Hi all!
I've been using the Perl plug-in logulator for logos for quite a while, and
I ran into several
(probably) little troubles, but I am clueless on whether other people are
having them, so I would like to call for someone to share their experiences
and tests of this powerful and nice tool. I am really incredibly curious to
know whether someone out there have got a perfectly running copy of the
logulator...

I am running a quite (IMHO) updated linux box, with latest gtk+ (1.2.6),
Perl Gtk (0.7000), and perl (5.000_03), gimp (cvs tree 17Jan00, with a nice
fix of the layers dialog bug , which made the latest 1.1.15 release hardly
reliable). I am running the same gimp version and libs and perl modules on
two linux boxes, one (A) with a self compiled perl under egcs-1.1.1, the
other with a SuSe Linux 6.2 shipped perl (B).

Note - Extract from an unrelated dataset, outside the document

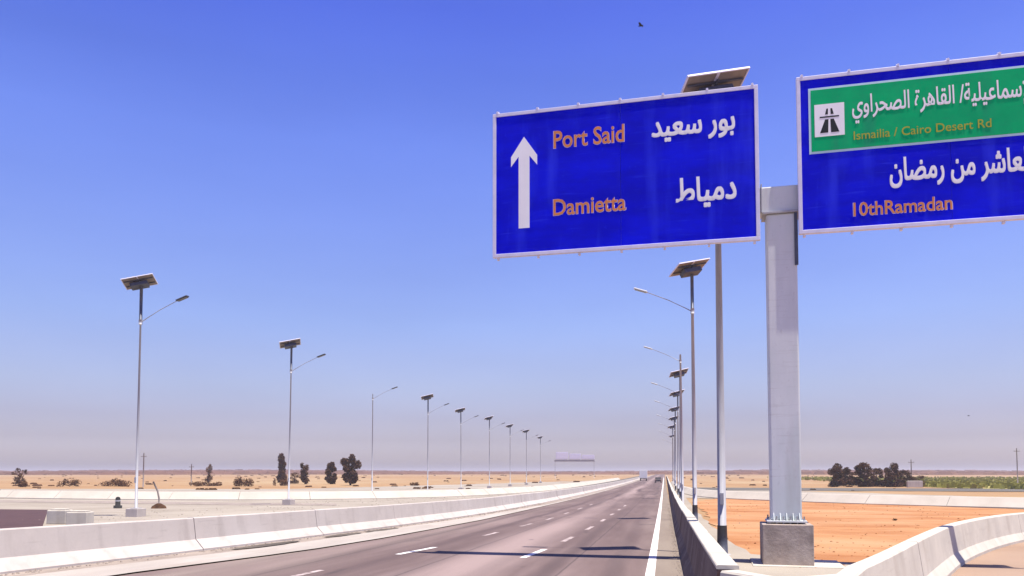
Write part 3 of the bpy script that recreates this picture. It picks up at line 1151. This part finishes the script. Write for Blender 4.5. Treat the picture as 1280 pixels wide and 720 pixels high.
# stones and clods on the sand and gravel (nobody could count them)
def stones(name, label, m, n, region, smin, smax, off=-.02, seed=5):
    rn = random.Random(seed)
    bm = B()
    for _ in range(n):
        x, y = region(rn)
        s = rn.uniform(smin, smax) * (1 + y / 60)
        c = Vector((x, y, zg(y) + off))
        base = [bm.verts.new(c + Vector((math.cos(k * PI / 2.5) * s * rn.uniform(.7, 1.2), math.sin(k * PI / 2.5) * s * rn.uniform(.7, 1.2), -.01))) for k in range(5)]
        top = [bm.verts.new(c + (v.co - c) * .55 + Vector((0, 0, s * rn.uniform(.5, .9)))) for v in base]
        for k in range(5):
            bm.faces.new((base[k], base[(k + 1) % 5], top[(k + 1) % 5], top[k]))
        bm.faces.new(top)
    o = link(name, bm, m)
    o['kind'] = 'stuff'
    o['label'] = label


def gore_pt(rn):
    y = 18 + 50 * rn.random() ** 1.4
    xr = interp([(10, 2), (15.4, 4.2), (20, 6.2), (25.3, 9), (29.3, 11.6), (34, 16), (39, 22), (68, 16)], y)
    return rn.uniform(2.2, max(2.5, xr)), y


stones('sand_clods', 'small clods and stones on the orange sand', 'orange_sand', 420, gore_pt, .008, .035)
stones('dark_pebbles', 'scattered darker pebbles on the orange sand', 'dirt', 24, gore_pt, .008, .03, seed=9)
stones('gravel_stones', 'loose pale stones on the gravel ground left of the barrier', 'pale_gravel', 500,
       lambda rn: (rn.uniform(-30, -14), 32 + 60 * rn.random() ** 1.3), .01, .035, seed=12)
stones('verge_grit', 'loose grit swept against the foot of the left barrier', 'dirt', 500,
       lambda rn: (lambda y: (interp(MED, y) + rn.gauss(.35, .12), y))(12 + 50 * rn.random() ** 1.3), .008, .028, off=.02, seed=13)
stones('shoulder_grit', 'loose grit along the foot of the right barrier', 'dirt', 1200,
       lambda rn: (.33 - abs(rn.gauss(0, .07)), 9 + 45 * rn.random() ** 1.3), .005, .016, off=.008, seed=14)

# green field right
struct('field_ground', sheet([(49, 158), (56, 146), (160, 110), (420, 300), (420, 420), (60, 420)], -.02, ys=[y for y in YS if y > 100]), 'fieldsoil')
bm = B()
for _ in range(16000):
    y = 128 + 290 * rn.random() ** 1.3
    x = rn.uniform(49 + max(0, 158 - y) * .5, 60 + (y - 100) * 1.4 + 60)
    s = rn.uniform(.4, .9)
    p = Vector((x, y, zg(y) - .05))
    u = Vector((rn.uniform(-1, 1), rn.uniform(-1, 1), 0)).normalized() * s * .8
    bm.faces.new([bm.verts.new(p - u), bm.verts.new(p + u), bm.verts.new(p + u * .5 + Vector((rn.uniform(-.2, .2), 0, s))), bm.verts.new(p - u * .6 + Vector((0, 0, s * .9)))])
o = link('green_crops', bm, 'field')
o['kind'] = 'stuff'
o['label'] = 'low olive green crops in the field at right'


# utility poles
def upole(x, y, h, label):
    t = thing('utility_pole', label, 'utility pole', (x, y, zg(y) - .1), 0, 'utility poles')
    bm = B()
    tube(bm, [(0, 0, 0), (0, 0, h)], [.13, .08], 8)
    link('pole', bm, 'wood', t)
    bm = B()
    box(bm, -.6, .6, -.05, .05, h - .68, h - .58, .01)
    link('crossarm', bm, 'wood', t)
    for x_ in (-.5, 0, .5):
        bm = B()
        tube(bm, [(x_, 0, h - .56), (x_, 0, h - .36)], [.05, .03], 6)
        link('insulator', bm, 'galv', t)


upole(51.5, 182.8, 5.6, 'thin dark pole standing in the green field near the trees')
upole(73.6, 187, 8.0, 'tall thin dark pole at the right edge of the green field')
upole(-95.8, 134.5, 6.4, 'thin dark pole just right of the nearest left lamp')
upole(-99, 155, 4.6, 'short faint pole right of the nearest left lamp, beyond the bushes')

# bollard and leaning pipe near the left lamp
t = thing('rubber_bollard', 'short dark bollard left of the nearest left lamp base', 'bollard', (-35.0, 46.6, zg(46.6) + .1))
bm = B()
tube(bm, [(0, 0, -.2), (0, 0, .05), (0, 0, .06), (0, 0, .5), (0, 0, .58), (0, 0, .62)], [.26, .26, .16, .15, .12, .04], 12)
link('post', bm, 'rubber', t)
bm = B()
tube(bm, [(0, 0, .33), (0, 0, .42)], .158, 12)
link('band', bm, 'galv', t)
t = thing('bent_pipe', 'thin pale bent pipe leaning out of a dark base right of the nearest left lamp', 'pipe', (-32.3, 47.0, zg(47)))
bm = B()
tube(bm, [(0, 0, 0), (.0, 0, .6), (-.12, 0, 1.1), (-.45, 0, 1.7)], .055, 8)
link('pipe', bm, 'backsheet', t)
bm = B()
tube(bm, [(0, 0, -.05), (0, 0, .12), (0, 0, .3)], [.5, .42, .12], 9)
link('base', bm, 'leaf_dark', t)


# ------------------------------------------------------------------ vehicles far away
def vehicle(name, label, cat, x, y, rz, kind, m):
    t = thing(name, label, cat, (x, y, zg(y) + .01), rz)
    if kind == 'truck':
        bm = B()
        box(bm, -1.2, 1.2, -3.2, 2.2, .9, 3.4, .05)
        link('cargo_box', bm, m, t)
        bm = B()
        box(bm, -1.1, 1.1, 2.3, 4.0, .6, 2.5, .15)
        link('cab', bm, m, t)
        bm = B()
        box(bm, -1.0, 1.0, 4.0, 4.03, 1.6, 2.3)
        link('windscreen', bm, 'glass', t)
        ax_, tr, L = (-2.2, 3.1), .48, 1.05
    else:
        bm = B()
        vs = [(-.85, -2.1, .35), (-.85, 2.1, .35), (-.85, 2.1, .8), (-.85, 1.0, .95), (-.75, .4, 1.45), (-.75, -1.2, 1.48), (-.85, -1.9, .98), (-.85, -2.1, .85)]
        a = [bm.verts.new(v) for v in vs]
        b = [bm.verts.new((-v[0], v[1], v[2])) for v in vs]
        bm.faces.new(a)
        bm.faces.new(b[::-1])
        for i in range(len(vs)):
            bm.faces.new((a[i], b[i], b[(i + 1) % len(vs)], a[(i + 1) % len(vs)]))
        fix(bm)
        link('body', bm, m, t)
        bm = B()
        box(bm, -.66, .66, -1.62, -1.58, 1.05, 1.38, 0, Matrix.Translation((0, -.08, 0)))
        link('rear_window', bm, 'glass', t)
        for s in (-1, 1):
            bm = B()
            box(bm, s * .8 - .02, s * .8 + .035, -1.2, .35, 1.0, 1.36)
            link('side_window', bm, 'glass', t)
            bm = B()
            box(bm, s * .68 - .12, s * .68 + .12, -2.13, -2.09, .68, .82)
            link('tail_light', bm, 'orange', t)
        ax_, tr, L = (-1.35, 1.35), .33, .85
    for yy in ax_:
        for s in (-1, 1):
            bm = B()
            tube(bm, [(s * (L - .2), yy, tr), (s * L, yy, tr)], tr, 14)
            link('wheel', bm, 'rubber', t)
    return t


vehicle('white_truck', 'tiny white truck far away where the highway vanishes', 'truck', -6.6, 262, 0, 'truck', 'vwhite')
vehicle('dark_car', 'tiny dark car far away on the right lane of the highway', 'car', -1.6, 215, 0, 'car', 'vdark')
end_block(45.6, 160, .1, 2.7, 1.15, 'low white concrete block at the right end of the dark tree clump')


# ------------------------------------------------------------------ birds (far specks in the sky)
def bird(label, x, y, z, rz):
    t = thing('bird', label, 'bird', (x, y, z), rz)
    t.scale = (.42, .42, .42)
    bm = B()
    tube(bm, [(0, -.2, 0), (0, -.08, .0), (0, .06, .01), (0, .16, .02), (0, .22, .02)], [.01, .04, .05, .03, .008], 8)
    link('body', bm, 'rubber', t)
    for s in (-1, 1):
        bm = B()
        p = [(s * .03, .08, .02), (s * .2, .1, .1), (s * .38, -.02, .07), (s * .2, -.06, .09), (s * .03, -.08, .02)]
        a = [bm.verts.new(v) for v in p]
        b = [bm.verts.new((v[0], v[1], v[2] + .012)) for v in p]
        bm.faces.new(a)
        bm.faces.new(b)
        for i in range(5):
            bm.faces.new((a[i], a[(i + 1) % 5], b[(i + 1) % 5], b[i]))
        link('wing', fix(bm), 'rubber', t)


bird('tiny dark bird high in the sky above the left sign', -.55, 23.3, 14.9, 1.2)
bird('tiny dark bird low in the sky at right above the field', 22.5, 65.3, 5.9, .8)

# ------------------------------------------------------------------ haze
if True:
    bm = B()
    box(bm, -9500, 9500, -600, 9500, -4.5, 16.5)
    hz = link('haze', bm, None)
    m = bpy.data.materials.new('haze')
    m.use_nodes = True
    t = m.node_tree
    t.nodes.remove(t.nodes['Principled BSDF'])
    v = t.nodes.new('ShaderNodeVolumePrincipled')
    v.inputs['Color'].default_value = (.93, .88, .90, 1)
    v.inputs['Density'].default_value = .0004
    v.inputs['Anisotropy'].default_value = .2
    t.links.new(v.outputs[0], t.nodes['Material Output'].inputs['Volume'])
    hz.data.materials.append(m)
    hz['kind'] = 'stuff'
    hz['label'] = 'thin desert haze'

1) The Xtns/Render/Inbevel plug-in runs fine on A and B, but on B if I
invoke the layers dialogue after it has normally and gracefully exited, a
gimp sigsegv follows (argh). On A instead this message is issued:
Gdk-CRITICAL **: file gdkwindow.c: line 1390 (gdk_window_get_size):
assertion `window != NULL' failed.
The layers window is then opened, but the three layers resulting have an
incredibly long name, which corresponds to a full path to a file in the perl
directory, ending with #<number> [I'll paste this long path if someone will
answer me ;)].

2) The logulator shows problems when invoking the SOTA Chrome, the Glossy
and Neon scripts, the Particle trace script, The Web header logo script
(last one in the menu).
a) In the SOTA Chrome script, the chrome factor bar won't accept other
values than the default one (0.8).
b) The Glossy script is also tricky, because it will stop if the 'Accept
bumpmap defaults' is checked, with an error message to the STDERR, stating
that another process is waiting for input ("shouldn't happen" ends the
message). Furthermore the Flatten image option doesn't work, and the image
is 'always' flatted, even when the button isn't pressed (default).
c) The Neon script is the most mysterious, though... Basically, with a text
layer with a font which isn't so big as the default Blippo 150px, an error
'logulator: gimp_edit_fill procedural database execution failed at line 1902
(ERROR)' is issued. I've tried some humble hacking around in the logulator
itself, and discovered something: if I run the script over a big enough text
layer, it tends to work (but not consecutively, and not using different
fonts). I also was successful trying to resize the layer and shrink it by
some (10-20) pixels than the image... In latter case the
gimp_selection_shrink at line 1917 failed next. The oddest here is that
while in the trace a few lines above gimp_selection_shrink(0, 0.51) () seems
to work fine, when later (l. 1917) it is called by the script, the second
parameter isn't 0.51 any further, but '0'... How is this possible? When it
stops, the $inc_shrink value is all the time 0.51, but gimp_selection_shrink
is called with (0,0)...
d) In the Particle Trace script no errors are issued, but unfortunately the
final result hasn't much to do with the one obtained running the script-fu
original script... The green despeckled text gets covered by the shadow (is
this relating to the despeckle plug-in?)
e) In the last script, finally, Web Header Logo, an error is issued because
the gimp_color_picker isn't called with enough parameters. I added the
needed parameters according to PDB, and the script worked, but I never
understood whether the gray (?) background I obtained was really in the mind
of the person who initially wrote the script! ;)

I've already been in contact with Marc Lehman, the creator and mantainer of
the Perl Plug-in, who suggested me I could have hit here the script-fu bug.
Shall we conclude that the perl plug-in will never work without a new
version of script-fu? So my question is, whether some of the gimp developers
are interested in fixing this up, since the perl plug-in is really making of
gimp an even more powerful and astonishing tool than it ever was.